Та уравнительно-передельная община, которую в середине XIX в. славянофилы принимали за институт, существовавший со времен Киевской Руси, была плодом податной реформы Петра I и Межевых инструкций. При этом Чичерин показал, что община не была застывшей формой общежития, что она эволюционировала.
Чичерин пишет: «Без малейшей предвзятой мысли я изложил результаты своих чисто фактических исследований, которые привели меня к заключению, что нынешняя наша сельская община — вовсе не исконная принадлежность русского народа, а явилась произведением крепостного права и подушной подати.
Произошел гвалт. Славянофилы ополчились на меня как на человека, оклеветавшего Древнюю Русь»273
.Начавшаяся в 1856 г. публицистическая деятельность Чичерина имела очень важное значение для пробуждения русской мысли.
С одной стороны, он публиковал научные работы по социальной истории, а также по истории государства и права России и Западной Европы, имевшие резонанс в обществе, а с другой, активно участвовал в работе Вольной типографии Герцена, написав ряд важных текстов для «Голосов из России», а также либеральных изданий того времени.
Чичерин оказался самым настоящим «возмутителем спокойствия», всеобщим раздражителем — нам сейчас даже трудно представить, до какой степени.
С его именем связаны первые значимые идейные конфликты внутри русского общества, особенно в первое десятилетие нового царствования. С ним яростно полемизировали славянофилы, Герцен, Чернышевский и их сторонники, вроде Шелгунова, а позже и их идейные наследники — вплоть до Н. А. Бердяева и П. Б. Струве. Его читал и даже конспектировал Маркс.
И как его только не обзывали! «Русский немец», «гувернементалист», «зануда-профессор», «важный преждевременный старец»…
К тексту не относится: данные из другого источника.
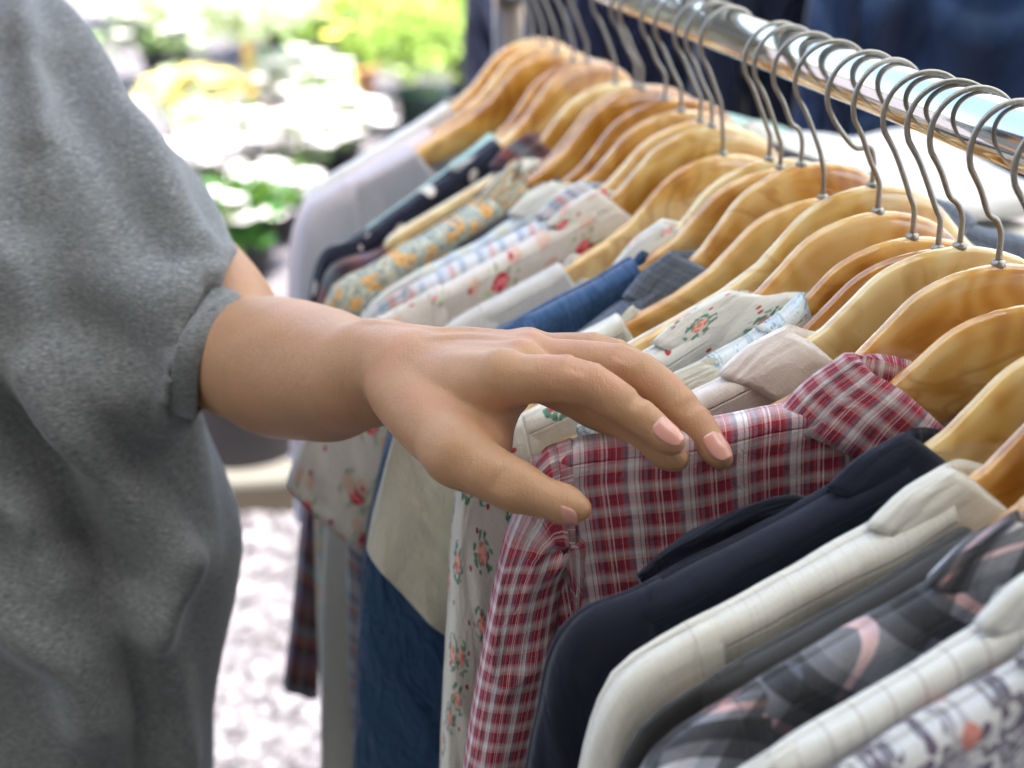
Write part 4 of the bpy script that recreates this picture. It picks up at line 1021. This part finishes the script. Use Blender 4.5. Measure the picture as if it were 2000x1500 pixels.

«Старцу», замечу, в 1858 г. исполнилось 30 лет.
Что же не устраивало его противников?
Почему его противники так нервничали?
Начну, пожалуй, с конца.
Мало того, что у него были радикально иные взгляды на ключевые проблемы страны, — думаю, что оппонентов раздражала манера их изложения.
Бернард Шоу однажды написал великому скрипачу Яше Хейфецу — пожалуйста, возьмите хотя бы одну неверную ноту, чтобы мы понимали, что вы живой человек.